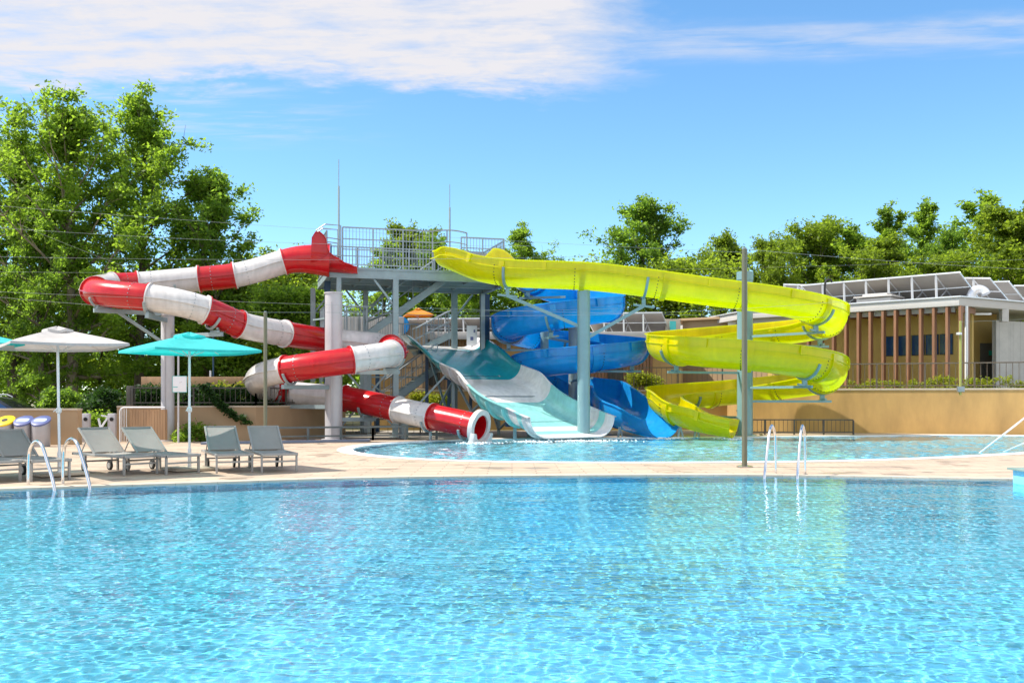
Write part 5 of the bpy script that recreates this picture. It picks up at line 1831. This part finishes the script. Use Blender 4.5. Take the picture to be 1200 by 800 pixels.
def tree_meshes(seed, H, Rc, t0, leaf_s, n_leaf, bark, leaf, nl=22, r0=.24, spread=1.0, clump=.10, top=.9, gap=.0):
    """tapered trunk with limbs and twigs, leaf clumps along the outer twigs"""
    rg = random.Random(seed); rng = np.random.default_rng(seed)
    mb = MB()
    trunk = [Vector((0, 0, 0))]
    k = 9
    for i in range(1, k + 1):
        trunk.append(Vector((rg.uniform(-1, 1) * .018 * H * i / k + trunk[-1].x * .9, rg.uniform(-1, 1) * .018 * H * i / k + trunk[-1].y * .9, H * top * i / k)))
    mb.tube(trunk, [r0 * (1.25 if i == 0 else (1 - .86 * i / k)) for i in range(k + 1)], 10)
    cl, cr = [], []
    az = rg.uniform(0, 6.28)
    for j in range(nl):
        f = (t0 + (1 - t0) * ((j + .5) / nl) ** .95)
        z = f * H * top
        i = min(k - 1, int(f * k)); s_ = f * k - i
        b0 = trunk[i].lerp(trunk[i + 1], s_)
        az += 2.4 + rg.uniform(-.35, .35)
        g = (f - t0) / (1 - t0)
        prof = (math.sin(math.pi * min(1, .22 + .78 * g)) ** .8) * .95 + .12
        Ln = Rc * prof * rg.uniform(.72, 1.2) * spread
        el = R_(8 + 58 * g + rg.uniform(-10, 12))
        dv = Vector((math.cos(az) * math.cos(el), math.sin(az) * math.cos(el), math.sin(el)))
        pl = [b0]
        for q in range(1, 6):
            dv = (dv + Vector((rg.uniform(-.16, .16), rg.uniform(-.16, .16), rg.uniform(-.04, .16)))).normalized()
            pl.append(pl[-1] + dv * Ln / 5)
        rr = r0 * (1 - .8 * f) * .45
        mb.tube(pl, [max(.012, rr * (1 - .85 * q / 5)) for q in range(6)], 6)
        for q in range(1, 6):
            nb = 2 if q < 5 else 3
            for w in range(nb):
                bd = Vector((rg.uniform(-1, 1), rg.uniform(-1, 1), rg.uniform(-.35, .75))).normalized()
                bl_ = Ln * rg.uniform(.16, .34) * (1.15 if q > 2 else .9)
                tip = pl[q] + (bd * .85 + dv * .45) * bl_
                mid = pl[q].lerp(tip, .5) + Vector((0, 0, .05 * bl_))
                mb.tube([pl[q], mid, tip], [max(.008, rr * .3), max(.006, rr * .2), .005], 4, caps=False)
                if rg.random() < gap: continue
                for c_, sc in ((tip, 1.0), (mid, .75)):
                    cl.append(tuple(c_)); cr.append(clump * H * rg.uniform(.45, .8) * sc * (.6 + .4 * min(1, Ln / 2.5)))
        if True:
            cl.append(tuple(pl[-1])); cr.append(clump * H * rg.uniform(.5, .8))
    for w in range(5):
        q = trunk[-1] + Vector((rg.uniform(-.4, .4), rg.uniform(-.4, .4), rg.uniform(0, .1 * H)))
        cl.append(tuple(q)); cr.append(clump * H * .5)
        mb.tube([trunk[-1] - ZUP * .1, q], [.03, .008], 4, caps=False)
    mt = MB(); mt.v, mt.f = mb.v, mb.f
    me_t = bpy.data.meshes.new('trunk'); me_t.from_pydata(mt.v, [], mt.f)
    me_t.polygons.foreach_set('use_smooth', [True] * len(me_t.polygons)); me_t.materials.append(bark)
    per = max(8, int(n_leaf / len(cl)))
    V, Q = leaf_cloud(rng, cl, per, np.array(cr), leaf_s)
    me_c = fast_mesh('crown', V, Q); me_c.materials.append(leaf)
    return me_t, me_c


TREE = {}


def tree_kind(key, *a, **k): TREE[key] = tree_meshes(*a, **k)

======

◆ Challenge: Repeat the material above verbatim, with no pictures in the output.

◆ The answer:
Write part 5 of the bpy script that recreates this picture. It picks up at line 1831. This part finishes the script. Use Blender 4.5. Take the picture to be 1200 by 800 pixels.
def tree_meshes(seed, H, Rc, t0, leaf_s, n_leaf, bark, leaf, nl=22, r0=.24, spread=1.0, clump=.10, top=.9, gap=.0):
    """tapered trunk with limbs and twigs, leaf clumps along the outer twigs"""
    rg = random.Random(seed); rng = np.random.default_rng(seed)
    mb = MB()
    trunk = [Vector((0, 0, 0))]
    k = 9
    for i in range(1, k + 1):
        trunk.append(Vector((rg.uniform(-1, 1) * .018 * H * i / k + trunk[-1].x * .9, rg.uniform(-1, 1) * .018 * H * i / k + trunk[-1].y * .9, H * top * i / k)))
    mb.tube(trunk, [r0 * (1.25 if i == 0 else (1 - .86 * i / k)) for i in range(k + 1)], 10)
    cl, cr = [], []
    az = rg.uniform(0, 6.28)
    for j in range(nl):
        f = (t0 + (1 - t0) * ((j + .5) / nl) ** .95)
        z = f * H * top
        i = min(k - 1, int(f * k)); s_ = f * k - i
        b0 = trunk[i].lerp(trunk[i + 1], s_)
        az += 2.4 + rg.uniform(-.35, .35)
        g = (f - t0) / (1 - t0)
        prof = (math.sin(math.pi * min(1, .22 + .78 * g)) ** .8) * .95 + .12
        Ln = Rc * prof * rg.uniform(.72, 1.2) * spread
        el = R_(8 + 58 * g + rg.uniform(-10, 12))
        dv = Vector((math.cos(az) * math.cos(el), math.sin(az) * math.cos(el), math.sin(el)))
        pl = [b0]
        for q in range(1, 6):
            dv = (dv + Vector((rg.uniform(-.16, .16), rg.uniform(-.16, .16), rg.uniform(-.04, .16)))).normalized()
            pl.append(pl[-1] + dv * Ln / 5)
        rr = r0 * (1 - .8 * f) * .45
        mb.tube(pl, [max(.012, rr * (1 - .85 * q / 5)) for q in range(6)], 6)
        for q in range(1, 6):
            nb = 2 if q < 5 else 3
            for w in range(nb):
                bd = Vector((rg.uniform(-1, 1), rg.uniform(-1, 1), rg.uniform(-.35, .75))).normalized()
                bl_ = Ln * rg.uniform(.16, .34) * (1.15 if q > 2 else .9)
                tip = pl[q] + (bd * .85 + dv * .45) * bl_
                mid = pl[q].lerp(tip, .5) + Vector((0, 0, .05 * bl_))
                mb.tube([pl[q], mid, tip], [max(.008, rr * .3), max(.006, rr * .2), .005], 4, caps=False)
                if rg.random() < gap: continue
                for c_, sc in ((tip, 1.0), (mid, .75)):
                    cl.append(tuple(c_)); cr.append(clump * H * rg.uniform(.45, .8) * sc * (.6 + .4 * min(1, Ln / 2.5)))
        if True:
            cl.append(tuple(pl[-1])); cr.append(clump * H * rg.uniform(.5, .8))
    for w in range(5):
        q = trunk[-1] + Vector((rg.uniform(-.4, .4), rg.uniform(-.4, .4), rg.uniform(0, .1 * H)))
        cl.append(tuple(q)); cr.append(clump * H * .5)
        mb.tube([trunk[-1] - ZUP * .1, q], [.03, .008], 4, caps=False)
    mt = MB(); mt.v, mt.f = mb.v, mb.f
    me_t = bpy.data.meshes.new('trunk'); me_t.from_pydata(mt.v, [], mt.f)
    me_t.polygons.foreach_set('use_smooth', [True] * len(me_t.polygons)); me_t.materials.append(bark)
    per = max(8, int(n_leaf / len(cl)))
    V, Q = leaf_cloud(rng, cl, per, np.array(cr), leaf_s)
    me_c = fast_mesh('crown', V, Q); me_c.materials.append(leaf)
    return me_t, me_c


TREE = {}


def tree_kind(key, *a, **k): TREE[key] = tree_meshes(*a, **k)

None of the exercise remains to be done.